** start of TASK DATA **

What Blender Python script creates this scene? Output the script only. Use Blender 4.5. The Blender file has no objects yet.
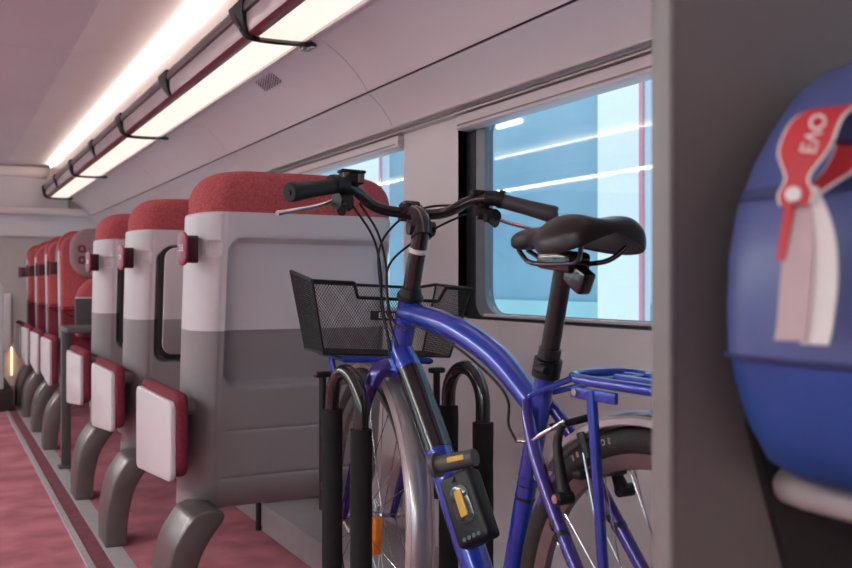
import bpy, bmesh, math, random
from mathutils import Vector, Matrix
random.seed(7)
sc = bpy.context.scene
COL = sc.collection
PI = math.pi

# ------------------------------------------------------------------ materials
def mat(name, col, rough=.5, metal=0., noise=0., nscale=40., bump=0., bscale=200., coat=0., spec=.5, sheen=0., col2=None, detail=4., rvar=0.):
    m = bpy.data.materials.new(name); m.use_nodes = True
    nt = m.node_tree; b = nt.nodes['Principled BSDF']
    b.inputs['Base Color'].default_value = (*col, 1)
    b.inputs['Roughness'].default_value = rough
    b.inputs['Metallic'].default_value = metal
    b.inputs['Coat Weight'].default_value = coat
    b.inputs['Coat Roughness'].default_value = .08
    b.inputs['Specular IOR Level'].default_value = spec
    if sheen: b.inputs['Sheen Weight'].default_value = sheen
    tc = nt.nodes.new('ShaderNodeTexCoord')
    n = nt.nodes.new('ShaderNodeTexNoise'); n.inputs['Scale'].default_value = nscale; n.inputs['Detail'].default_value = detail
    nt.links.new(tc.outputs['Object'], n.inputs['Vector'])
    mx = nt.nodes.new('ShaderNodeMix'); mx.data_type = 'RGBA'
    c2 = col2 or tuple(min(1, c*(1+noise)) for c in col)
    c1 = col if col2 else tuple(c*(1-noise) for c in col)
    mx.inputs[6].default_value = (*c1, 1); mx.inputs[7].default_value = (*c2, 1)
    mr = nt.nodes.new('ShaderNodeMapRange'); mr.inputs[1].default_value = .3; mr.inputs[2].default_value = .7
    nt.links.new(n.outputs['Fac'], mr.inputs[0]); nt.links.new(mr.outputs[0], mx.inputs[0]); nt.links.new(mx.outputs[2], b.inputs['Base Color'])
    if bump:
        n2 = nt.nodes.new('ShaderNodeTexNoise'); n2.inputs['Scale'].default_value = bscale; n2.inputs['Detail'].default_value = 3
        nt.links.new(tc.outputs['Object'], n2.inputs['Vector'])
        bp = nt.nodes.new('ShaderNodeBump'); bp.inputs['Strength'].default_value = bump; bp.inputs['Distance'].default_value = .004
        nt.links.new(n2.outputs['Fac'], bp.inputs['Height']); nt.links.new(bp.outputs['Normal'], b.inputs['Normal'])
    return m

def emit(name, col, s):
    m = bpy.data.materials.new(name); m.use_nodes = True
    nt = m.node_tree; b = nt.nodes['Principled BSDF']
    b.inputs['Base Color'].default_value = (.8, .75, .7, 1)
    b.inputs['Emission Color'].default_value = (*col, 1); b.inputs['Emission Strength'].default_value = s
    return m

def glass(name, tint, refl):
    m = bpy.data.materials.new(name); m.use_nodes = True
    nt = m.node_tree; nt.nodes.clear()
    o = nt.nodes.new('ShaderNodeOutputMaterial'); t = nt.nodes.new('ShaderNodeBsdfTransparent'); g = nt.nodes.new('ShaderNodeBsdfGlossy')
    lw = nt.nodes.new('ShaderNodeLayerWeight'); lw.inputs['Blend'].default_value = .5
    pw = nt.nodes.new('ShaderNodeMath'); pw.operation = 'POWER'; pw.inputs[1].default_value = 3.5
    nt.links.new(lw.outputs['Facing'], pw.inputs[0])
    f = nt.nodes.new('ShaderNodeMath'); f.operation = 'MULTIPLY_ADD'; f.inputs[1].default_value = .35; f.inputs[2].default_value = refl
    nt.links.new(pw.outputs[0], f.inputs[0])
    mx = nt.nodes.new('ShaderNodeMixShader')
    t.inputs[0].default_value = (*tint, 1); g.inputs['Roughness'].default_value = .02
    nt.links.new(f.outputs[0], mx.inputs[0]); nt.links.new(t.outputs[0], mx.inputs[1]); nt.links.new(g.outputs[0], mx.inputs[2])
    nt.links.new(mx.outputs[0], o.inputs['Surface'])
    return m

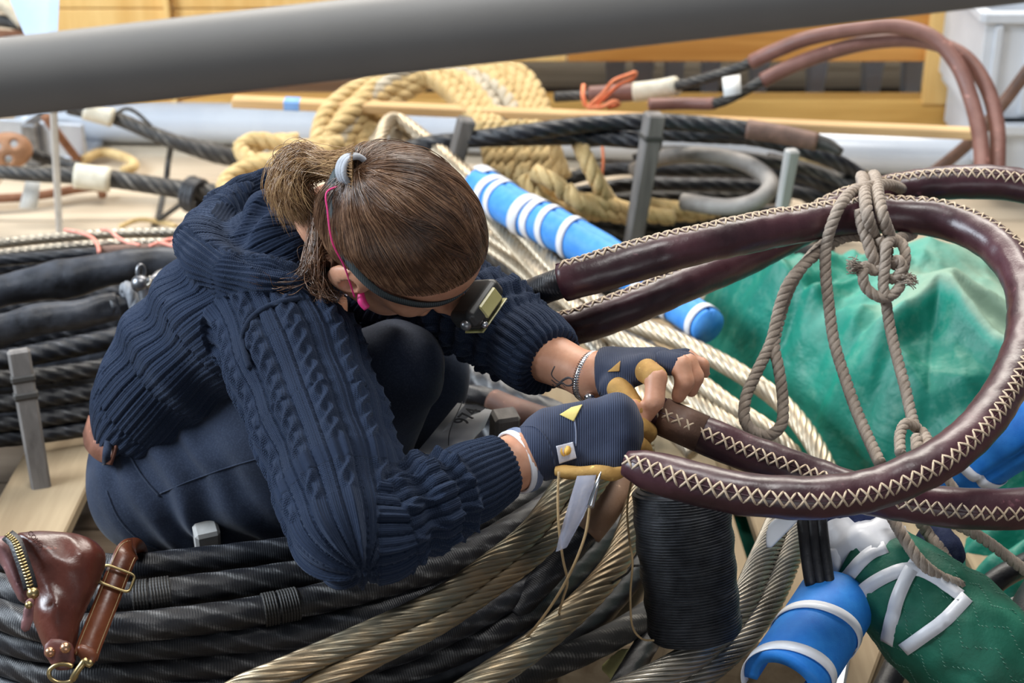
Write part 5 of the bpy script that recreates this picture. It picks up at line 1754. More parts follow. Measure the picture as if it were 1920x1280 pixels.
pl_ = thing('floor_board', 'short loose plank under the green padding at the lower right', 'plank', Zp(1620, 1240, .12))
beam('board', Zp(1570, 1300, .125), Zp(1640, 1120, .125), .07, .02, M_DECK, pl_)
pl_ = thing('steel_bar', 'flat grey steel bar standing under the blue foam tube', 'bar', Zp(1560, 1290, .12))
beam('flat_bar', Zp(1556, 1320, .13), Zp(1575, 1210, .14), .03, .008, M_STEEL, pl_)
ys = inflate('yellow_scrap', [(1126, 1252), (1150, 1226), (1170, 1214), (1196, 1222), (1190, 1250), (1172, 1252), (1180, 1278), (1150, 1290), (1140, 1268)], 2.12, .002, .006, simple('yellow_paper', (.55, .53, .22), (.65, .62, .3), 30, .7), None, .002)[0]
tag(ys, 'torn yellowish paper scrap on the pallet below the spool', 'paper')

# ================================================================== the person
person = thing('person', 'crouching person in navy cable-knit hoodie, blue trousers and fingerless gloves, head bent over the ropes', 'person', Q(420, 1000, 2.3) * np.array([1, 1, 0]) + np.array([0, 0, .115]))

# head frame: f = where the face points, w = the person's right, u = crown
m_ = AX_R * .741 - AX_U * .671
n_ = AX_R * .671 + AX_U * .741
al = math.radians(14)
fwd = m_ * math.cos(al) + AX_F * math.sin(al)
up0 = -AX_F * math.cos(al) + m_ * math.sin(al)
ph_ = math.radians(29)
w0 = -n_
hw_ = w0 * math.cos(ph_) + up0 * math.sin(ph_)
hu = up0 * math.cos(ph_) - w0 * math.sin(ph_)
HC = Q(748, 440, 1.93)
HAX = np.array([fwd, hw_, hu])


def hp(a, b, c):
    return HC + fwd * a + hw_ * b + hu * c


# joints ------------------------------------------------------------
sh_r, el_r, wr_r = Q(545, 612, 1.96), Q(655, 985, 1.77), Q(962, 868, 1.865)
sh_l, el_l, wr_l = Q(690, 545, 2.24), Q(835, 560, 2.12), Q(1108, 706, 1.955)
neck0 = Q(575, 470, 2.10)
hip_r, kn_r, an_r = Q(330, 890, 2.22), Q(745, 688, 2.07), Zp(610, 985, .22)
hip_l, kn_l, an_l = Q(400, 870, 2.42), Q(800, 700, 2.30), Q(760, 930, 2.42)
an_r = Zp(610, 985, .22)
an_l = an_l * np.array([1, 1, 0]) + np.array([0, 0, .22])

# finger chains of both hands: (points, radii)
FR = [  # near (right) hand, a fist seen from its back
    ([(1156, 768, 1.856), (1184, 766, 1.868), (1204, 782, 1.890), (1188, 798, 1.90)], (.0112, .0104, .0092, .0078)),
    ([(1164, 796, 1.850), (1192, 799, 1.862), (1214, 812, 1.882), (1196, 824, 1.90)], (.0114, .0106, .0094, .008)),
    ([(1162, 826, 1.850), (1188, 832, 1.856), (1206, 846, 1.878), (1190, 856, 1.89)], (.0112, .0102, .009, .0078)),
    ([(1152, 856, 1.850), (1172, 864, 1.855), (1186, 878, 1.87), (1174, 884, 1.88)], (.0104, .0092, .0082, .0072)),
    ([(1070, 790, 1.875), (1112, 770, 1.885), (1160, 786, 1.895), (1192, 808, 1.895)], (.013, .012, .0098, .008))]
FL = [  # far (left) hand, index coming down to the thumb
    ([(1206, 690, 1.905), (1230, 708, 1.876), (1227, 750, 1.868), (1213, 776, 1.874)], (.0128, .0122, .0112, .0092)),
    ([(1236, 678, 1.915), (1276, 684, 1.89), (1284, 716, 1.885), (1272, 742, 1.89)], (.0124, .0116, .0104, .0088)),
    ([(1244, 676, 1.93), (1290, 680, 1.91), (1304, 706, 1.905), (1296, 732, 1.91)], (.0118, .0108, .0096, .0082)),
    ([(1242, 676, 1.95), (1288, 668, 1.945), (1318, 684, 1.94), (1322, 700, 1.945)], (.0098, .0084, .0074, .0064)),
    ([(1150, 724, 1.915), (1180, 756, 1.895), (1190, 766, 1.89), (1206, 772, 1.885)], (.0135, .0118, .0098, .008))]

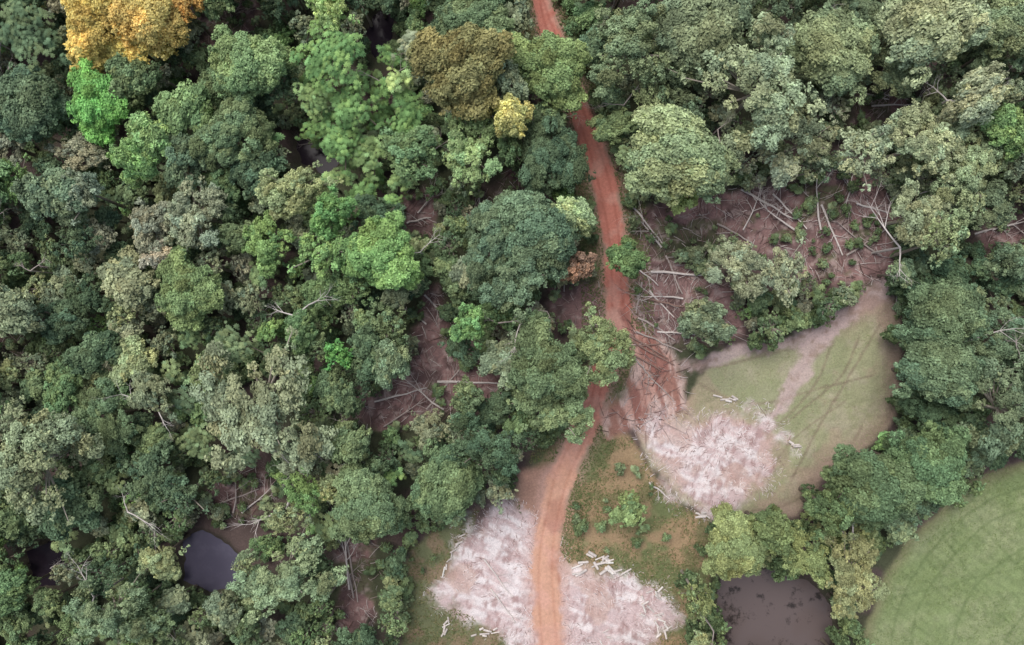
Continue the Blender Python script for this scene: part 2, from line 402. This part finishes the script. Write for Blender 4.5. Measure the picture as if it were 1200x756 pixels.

** end of TASK DATA **

THE REQUEST — Pictures excluded, repeat exactly the lines from the top of the material through the line with "PI = math.pi", including both of those lines.

TASK OUTPUT —
What Blender Python script creates this scene? Output the script only. Use Blender 4.5. The Blender file has no objects yet.
import bpy, bmesh, math, random
from mathutils import Vector, Matrix
random.seed(7)
sc = bpy.context.scene
COL = sc.collection
PI = math.pi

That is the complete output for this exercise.